Christmas Eve storm packs wild winds across San Diego County, killing 1

1 month ago 18

A Christmas Eve storm whose winds were stronger than expected knocked out power to as many as 14,000 homes and businesses, downed trees, delayed scores of airline flights and made driving a misty mess across San Diego County.

And in City Heights, a man was killed by a falling tree.

The system isn’t quite done marking people miserable.

Scattered showers — and possibly raucous thunderstorms — will follow Thursday night and early Friday. It’ll then turn dry. But forecasters say a new storm might hit sometime around New Year’s Eve.

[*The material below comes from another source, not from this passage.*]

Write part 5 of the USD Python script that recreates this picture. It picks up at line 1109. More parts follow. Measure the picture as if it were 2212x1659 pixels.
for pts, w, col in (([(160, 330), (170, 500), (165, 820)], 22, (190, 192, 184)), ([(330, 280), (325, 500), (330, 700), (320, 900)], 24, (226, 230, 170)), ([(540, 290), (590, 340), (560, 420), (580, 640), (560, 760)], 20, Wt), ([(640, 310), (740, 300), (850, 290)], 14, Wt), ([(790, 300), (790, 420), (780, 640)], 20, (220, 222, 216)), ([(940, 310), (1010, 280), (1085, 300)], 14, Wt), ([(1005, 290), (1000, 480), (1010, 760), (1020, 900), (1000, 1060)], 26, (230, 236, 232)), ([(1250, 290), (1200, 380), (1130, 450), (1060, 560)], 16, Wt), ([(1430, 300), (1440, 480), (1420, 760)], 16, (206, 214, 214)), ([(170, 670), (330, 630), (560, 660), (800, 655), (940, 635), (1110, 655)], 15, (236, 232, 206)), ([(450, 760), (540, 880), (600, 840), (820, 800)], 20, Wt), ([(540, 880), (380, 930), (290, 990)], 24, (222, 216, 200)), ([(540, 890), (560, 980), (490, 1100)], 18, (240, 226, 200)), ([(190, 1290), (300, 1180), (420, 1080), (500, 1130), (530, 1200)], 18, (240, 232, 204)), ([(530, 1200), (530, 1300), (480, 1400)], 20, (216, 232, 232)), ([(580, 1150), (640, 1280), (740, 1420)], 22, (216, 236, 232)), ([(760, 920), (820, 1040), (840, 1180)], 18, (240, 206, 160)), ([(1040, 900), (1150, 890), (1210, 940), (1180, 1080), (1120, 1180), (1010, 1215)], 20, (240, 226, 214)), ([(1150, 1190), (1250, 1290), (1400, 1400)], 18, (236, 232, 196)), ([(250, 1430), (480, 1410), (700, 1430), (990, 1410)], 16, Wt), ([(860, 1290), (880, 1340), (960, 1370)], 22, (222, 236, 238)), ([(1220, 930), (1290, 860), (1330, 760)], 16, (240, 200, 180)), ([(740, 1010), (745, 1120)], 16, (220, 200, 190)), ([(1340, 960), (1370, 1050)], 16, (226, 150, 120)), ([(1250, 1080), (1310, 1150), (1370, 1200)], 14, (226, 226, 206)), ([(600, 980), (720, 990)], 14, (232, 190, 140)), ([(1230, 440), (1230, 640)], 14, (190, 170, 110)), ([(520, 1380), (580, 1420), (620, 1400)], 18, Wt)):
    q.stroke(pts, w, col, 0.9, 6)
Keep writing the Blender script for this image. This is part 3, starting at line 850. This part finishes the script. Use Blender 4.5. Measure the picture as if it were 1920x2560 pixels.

The weather seemed more weird than threatening early Wednesday. The sun was out in some places, and the temperature quickly rose to 76 in San Diego, 10 degrees above average.

The warmth was tied to the moisture the storm was pulling north from the subtropics.

Heavy rain arrived about 1 p.m. Two hours later, the totals were modest. San Diego International Airport recorded only 0.20 inches. Carlsbad had about twice as much. Palomar Observatory was the outlier, getting 1.82 inches from rain that began earlier in the day.

The real story was the powerful winds from the south, which made hardy trees bend and break and whipped up white caps in San Diego Bay.

The National Weather Service estimated that the winds would top out at 40 mph to 45 mph. But they gusted to 61 mph at Cuyamaca Peak in East County, 59 mph at Imperial Beach and 52 mph in San Marcos. And they were long-lasting.